ECLI:NL:RBNHO:2015:1337
Rechtbank Noord-Holland
- Eerste aanleg - meervoudig
- Rechtspraak.nl
Opzettelijke invoer van cocaïne en strafoplegging met afwijking op basis van persoonlijke omstandigheden
In deze zaak heeft de Rechtbank Noord-Holland op 23 januari 2015 uitspraak gedaan in een strafzaak tegen een verdachte die op 6 oktober 2014 te Schiphol, gemeente Haarlemmermeer, opzettelijk ongeveer 3895 gram cocaïne binnen het grondgebied van Nederland heeft gebracht. De rechtbank heeft vastgesteld dat de dagvaarding geldig is en dat zij bevoegd is tot kennisneming van de zaak. De verdachte heeft een bekennende verklaring afgelegd en er zijn verschillende bewijsmiddelen gepresenteerd, waaronder proces-verbaal van aanhouding en een rapport van het Douane Laboratorium. De rechtbank heeft geoordeeld dat het bewezenverklaarde feit strafbaar is en dat er geen omstandigheden zijn die de strafbaarheid van de verdachte uitsluiten.

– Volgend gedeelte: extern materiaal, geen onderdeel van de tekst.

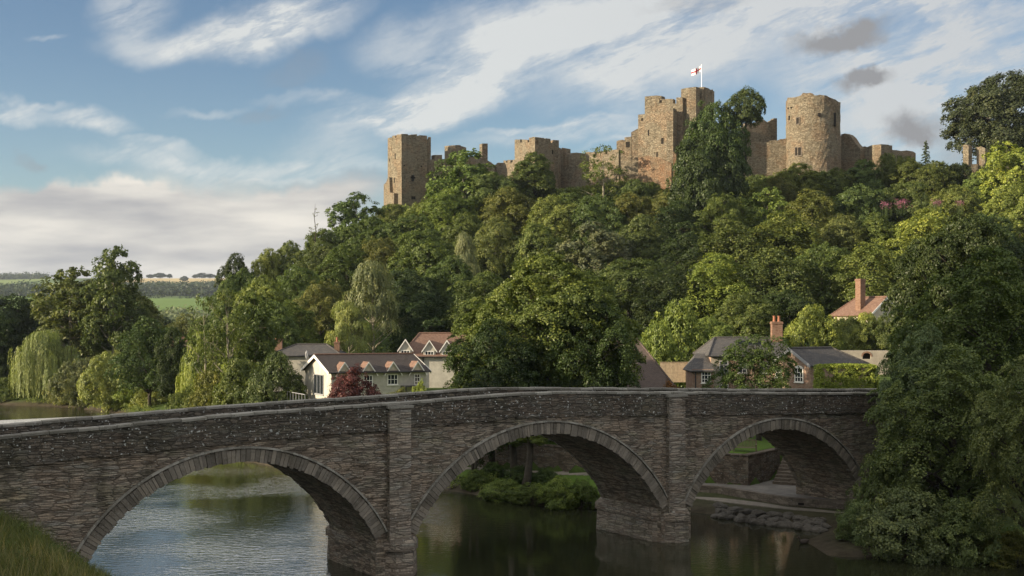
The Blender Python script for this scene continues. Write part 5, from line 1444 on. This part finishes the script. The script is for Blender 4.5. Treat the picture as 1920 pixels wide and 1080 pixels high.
mb.tube([(-.1,-.35,1.3),(-.1,-.8,1.25)], .02, 5); mb.build("dish", M_lead, dsh)
# big brown roof
hD = empty("brown_roofed_hall", (3.4,101,4.2), 0, "large plain brown tiled roof sloping down right of the great central tree", "hall")
house_block(hD, 0, 0, 10.4, 14, -1, 1.6, 6.1, M_render, M_browntile, hipL=3.2, hipR=3.1, over=.3)
# brick house
hE = empty("brick_house", (PX(1333,109),109,4.6), 0, "pinkish brick house with slate roofs behind the feathery tree", "house")
Lm = PX(1480,109)-PX(1333,109)
house_block(hE, 0, 0, Lm, 8.5, -1, 4.3, 5.75, M_brick, M_slate, hipL=1.3, hipR=0, barge=M_lead)
mb = MB(); mb.box(.004,1.0,-.025,0,-1,4.2); mb.build("rendered_corner", M_grey_stone, hE)
for px, z in ((1357,3.3),(1392,3.3),(1432,3.3),(1357,1.2),(1392,1.2),(1432,1.2)): window(hE, TM(lx(hE,px),-.03,z), .8, 1.1, 2, 3, mat=M_lead if z > 2 else M_white)
chimney(hE, lx(hE,1456,3.5), 3.5, 4.4, 7.35, .95, .75, 2)
mb = MB(); mb.box(lx(hE,1400,3)-1.0,lx(hE,1400,3)+1.2,2.2,2.3,5.3,5.62); mb.build("skylight", M_glass, hE)
Yw = 107.5; xw0, xw1 = PX(1298,Yw)-PX(1333,109), -.003
yw = Yw-109
# left wing with a lean-to slate roof
mb = MB(); mb.box(xw0,xw1,yw,yw+4,-1,3.15); mb.build("wing_wall", M_brick, hE)
mb = MB(); mb.slab([(xw0-.25,yw-.25,3.0),(xw1+.05,yw-.25,3.0),(xw1+.05,yw+3.6,4.45),(xw0+.8,yw+3.6,4.45)], .12); mb.slab([(xw0-.25,yw-.25,2.99),(xw0+.8,yw+3.6,4.44),(xw0-.25,yw+4.3,2.99)], .12); mb.build("wing_roof", M_slate, hE)
window(hE, TM(PX(1325,Yw)-PX(1333,109)-.05,yw-.003,2.45), .85, 1.0, 3, 3)
mb = MB(); mb.tube([(PX(1304,Yw)-hE.location.x,yw-.1,-.5),(PX(1304,Yw)-hE.location.x,yw-.1,3.0)], .05, 6); mb.build("drainpipe", M_iron, hE)
# gabled wing turned to the left
hF = empty("brick_gable_wing", (25.3,104,4.6), math.atan2(.5,.866), "brick wing with a white arched window in its gable and a long slate roof", "house wing")
house_block(hF, 0, 0, 6.6, 4.7, -1, 3.62, 4.92, M_brick, M_slate, hipR=2.1, barge=M_lead, over=.2)
Mg = Matrix.Translation((-.003,1.35,2.75)) @ Matrix.Rotation(R(-90),4,'Z'); window(hF, Mg, 1.05, 1.25, 3, 3, arch=True)
Mg = Matrix.Translation((-.003,3.9,2.9)) @ Matrix.Rotation(R(-90),4,'Z'); window(hF, Mg, .8, .9, 2, 2)
# upper house
hG = empty("upper_house", (44.7,141.4,9.0), math.atan2(.87,-.5), "cream house up the slope with a red tiled roof, tall brick chimney and climbers", "house")
house_block(hG, 0, 0, 5.6, 4.8, -2, 3.9, 5.75, M_cream, M_redtile, hipR=1.6, barge=M_white, over=.35)
Mg = Matrix.Translation((-.003,2.4,4.1)) @ Matrix.Rotation(R(-90),4,'Z'); window(hG, Mg, .8, .9, 2, 2)
Mg = Matrix.Translation((-.003,2.4,1.9)) @ Matrix.Rotation(R(-90),4,'Z'); window(hG, Mg, 1.1, 1.2, 3, 2)
chimney(hG, 2.2, 4.0, 3.8, 7.95, .8, .8, 0)
# small red roof behind the riverside trees on the left
hH = empty("distant_farmhouse", (PX(318,230),230,2.6), R(10), "distant low red roofed building in the gap right of the riverside trees", "house")
house_block(hH, 0, 0, 8, 6, -1, 4.6, 6.6, M_brick, M_redtile, over=.3)

# --- fences and walls
fz = PZ(697,117)
fc = empty("board_fence", (PX(1238,117),117,fz-1), 0, "pale wooden board fence beside the brick house", "fence")
x = 0.0; W_ = PX(1300,117)-PX(1238,117); mb = MB(); rf = random.Random(4)
while x < W_: mb.box(x,x+.14,rf.uniform(-.01,.01),.03,0,1+17/F*117+rf.uniform(-.02,.02)); x += .15
mb.build("boards", M_fence, fc)
mb = MB(); mb.box(-.05,W_+.05,-.05,.06,1+17/F*117+.02,1+17/F*117+.07); mb.build("top_rail", M_fence, fc)
gw = empty("garden_wall", (PX(1560,127),127,6), R(-4), "old stone garden wall with a small arched opening below the upper house", "wall")
L_ = PX(1665,127)-PX(1560,127); zt = PZ(657,127)-6; xo = PX(1624,127)-PX(1560,127); zo0 = PZ(673,127)-6; zo1 = PZ(662,127)-6
mb = MB(); mb.box(0,xo-.42,0,.5,-1,zt); mb.box(xo+.42,L_,0,.5,-1,zt); mb.box(xo-.419,xo+.419,0,.5,-1,zo0); mb.box(xo-.419,xo+.419,0,.5,zo1,zt); mb.build("masonry", M_grey_stone, gw)
mb = MB()
for i in range(8):
    a0, a1 = math.pi*i/8, math.pi*(i+1)/8
    P = lambda a,r: (xo+r*math.cos(a), zo1-.35+r*math.sin(a)*.95)
    (x0_,z0_),(x1_,z1_),(x2_,z2_),(x3_,z3_) = P(a0,.40),P(a1,.40),P(a1,.58),P(a0,.58)
    mb.add([(x0_,-.04,z0_),(x1_,-.04,z1_),(x2_,-.04,z2_),(x3_,-.04,z3_)], [(0,1,2,3)])
mb.build("opening_arch", M_chim, gw)
mb = MB(); mb.box(xo-.41,xo+.41,.38,.46,zo0,zo1); mb.build("opening", M_slit, gw)

# retaining wall under the lawn, with its return beside the steps
rw = empty("retaining_wall", (-14,99.2,0), 0, "rubble retaining wall with a square corner below the lawn, seen through the arches", "wall")
RWO = Vector(rw.location); mb = MB(); cp = MB()
line = WL+[(18.9,86.5)]
for (x0,y0),(x1,y1) in zip(line[:-1], line[1:]):
    zt0 = 2.85; n = max(1,int(math.hypot(x1-x0,y1-y0)/1.2)); d = Vector((x1-x0,y1-y0,0)).normalized(); nn = Vector((-d.y,d.x,0))*.45
    a, b = Vector((x0,y0,0))-RWO, Vector((x1,y1,0))-RWO
    if (x0,y0) != (15.8,82.0): a_, b_ = a, b
    q = [a, b, b+nn, a+nn]
    mb.prism([(p.x,p.y) for p in q], -.2, zt0)
    for i in range(n):
        p0, p1 = a.lerp(b,i/n)-nn*.12, a.lerp(b,(i+1)/n)-nn*.12
        g = rc.uniform(0,.012); q2 = [p0+d*.01, p1-d*.01, p1-d*.01+nn*1.24, p0+d*.01+nn*1.24]
        cp.prism([(p.x,p.y) for p in q2], zt0+.002, zt0+.085+g)
mb.build("masonry", M_wall, rw); cp.build("coping", M_wall, rw)
# quay, steps
qw = empty("stone_quay", (13.3,81.5,0), 0, "low pale stone quay wall along the paved landing under the right arch", "quay")
QO = Vector(qw.location); ql = [(12.2,81.9),(13.6,81.2),(17.1,75.9),(20.6,74.1),(27,71.5)]
mb = MB()
for (x0,y0),(x1,y1) in zip(ql[:-1], ql[1:]):
    d = Vector((x1-x0,y1-y0,0)).normalized(); nn = Vector((-d.y,d.x,0))*.4; a, b = Vector((x0,y0,0))-QO, Vector((x1,y1,0))-QO
    q = [a, b, b+nn, a+nn]; mb.prism([(p.x,p.y) for p in q], -.3, .93)
mb.build("masonry", M_quay, qw)
for px, py, w in ((1415,930,.22),(1502,945,.35)):
    Yd = 78.6 if px == 1415 else 75.35
    mb = MB(); mb.box(-w/2,w/2,-.03,.02,-.07,.07,TM(PX(px,Yd)-QO.x, Yd-QO.y, PZ(py,Yd), -.95 if px==1415 else -.48)); mb.build("drain_hole", M_slit, qw)
tp = [(12.3,82.0),(13.6,81.3),(17.2,76.1),(20.7,74.3),(27,71.8),(27,88),(19.2,86.6),(15.9,81.9),(13.2,83.4),(9.5,85.2),(9.5,83.6)]
mb = MB(); mb.poly([(x,y,.90) for x,y in tp]); tag(mb.build("pavement", M_paving), kind='structure')
sw = empty("stone_steps", (17.6,82.6,.9), math.atan2(.9,.45)-math.pi/2, "flight of stone steps rising beside the retaining wall under the right arch", "steps")
for i in range(10):
    mb = MB(); mb.box(-.05,2.2,i*.36,i*.36+(.42 if i<9 else 1.6),i*.19-.3,(i+1)*.19-.001*0-.005*i*0); mb.build("step", M_quay, sw)
# lawns and paths as sheets that follow the ground
def sheet(name, m, x0, x1, y0, y1, st, lift, cond):
    xs = np.arange(x0,x1+st/2,st); ys = np.arange(y0,y1+st/2,st); X_, Y_ = np.meshgrid(xs,ys); Z_ = ground(X_.ravel(),Y_.ravel())+lift
    xm = (X_[:-1,:-1]+st/2).ravel(); ym = (Y_[:-1,:-1]+st/2).ravel(); ok = cond(xm,ym)
    ii = (np.arange(len(ys)-1)[:,None]*len(xs)+np.arange(len(xs)-1)[None,:]).ravel()[ok]
    o = link(name, raw_mesh(name, np.stack([X_.ravel(),Y_.ravel(),Z_],1), np.stack([ii,ii+1,ii+len(xs)+1,ii+len(xs)],1), m, smooth=True)); tag(o, kind='structure'); return o
wyf = lambda x: np.interp(x, [p[0] for p in WL]+[18.9,30,60], [p[1] for p in WL]+[86.5,87.5,88])
sheet("lawn", M_lawn, -12, 30, 76, 118, .5, .035, lambda x,y: ((y>wyf(x)+.8)) | ((x<9)&(y<wyf(x)-1.4)&(pdist(x,y,RB)>2.2)&(~inside(x,y,RB+LB[::-1]))))
sheet("path", M_lowpath, -14, 12.5, 82, 100, .25, .05, lambda x,y: (y<wyf(x)-.12)&(y>wyf(x)-1.45))
# the ledge of the lower path
mb = MB(); low = [(10.6,80.6),(12.6,78.6),(14.6,76.6),(16.9,74.6),(19.5,73.0),(20.3,73.7),(17.0,75.6),(13.4,80.9),(12.0,81.7)]
mb.prism(low, -.2, .42); tag(mb.build("lower_path", M_lowpath), kind='structure')

# --- bench
bn = empty("park_bench", (PX(1397,84.2),84.2,2.80), R(-14), "wooden slatted park bench on the lawn seen through the right arch", "bench")
bw = 1.5
for s in (-1,1):
    mb = MB(); mb.box(s*bw/2-.03,s*bw/2+.03,-.27,-.21,0,.62); mb.build("leg", M_wood, bn)
    mb = MB(); mb.add([(s*bw/2-.03,.21,0),(s*bw/2+.03,.21,0),(s*bw/2+.03,.27,0),(s*bw/2-.03,.27,0),(s*bw/2-.03,.33,.92),(s*bw/2+.03,.33,.92),(s*bw/2+.03,.39,.92),(s*bw/2-.03,.39,.92)],[(3,2,1,0),(4,5,6,7),(0,1,5,4),(1,2,6,5),(2,3,7,6),(3,0,4,7)]); mb.build("leg", M_wood, bn)
    mb = MB(); mb.box(s*bw/2-.04,s*bw/2+.04,-.30,.30,.62,.66); mb.build("armrest", M_wood, bn)
mb = MB()
for i in range(5): mb.box(-bw/2+.03,bw/2-.03,-.25+i*.105,-.17+i*.105,.40,.43)
mb.build("seat", M_wood, bn)
mb = MB()
for i in range(15): x = -bw/2+.07+i*(bw-.14)/14; mb.box(x-.022,x+.022,.29,.31,.50,.88)
mb.box(-bw/2+.03,bw/2-.03,.28,.335,.88,.95); mb.box(-bw/2+.03,bw/2-.03,.25,.29,.46,.50); mb.build("backrest", M_wood, bn)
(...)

De officier van justitie heeft gevorderd dat de verdachte wordt veroordeeld tot een gevangenisstraf van vierentwintig maanden, waarvan achttien maanden voorwaardelijk. De rechtbank heeft bij de beslissing over de sanctie rekening gehouden met de aard en ernst van het feit, de persoonlijke omstandigheden van de verdachte, en de jeugdige leeftijd van de verdachte. De rechtbank heeft besloten om af te wijken van de gebruikelijke strafmaat en heeft een gevangenisstraf opgelegd van vierentwintig maanden, met een voorwaardelijk deel van achttien maanden en een proeftijd van twee jaren. De rechtbank heeft ook bepaald dat de tijd die de verdachte in voorlopige hechtenis heeft doorgebracht, in mindering wordt gebracht op de onvoorwaardelijke straf.
De uitspraak is gedaan door een meervoudige kamer, bestaande uit drie rechters, en is openbaar uitgesproken. De voorzitter van de rechtbank, mr. L.C. Bannink, was buiten staat om het vonnis mede te ondertekenen.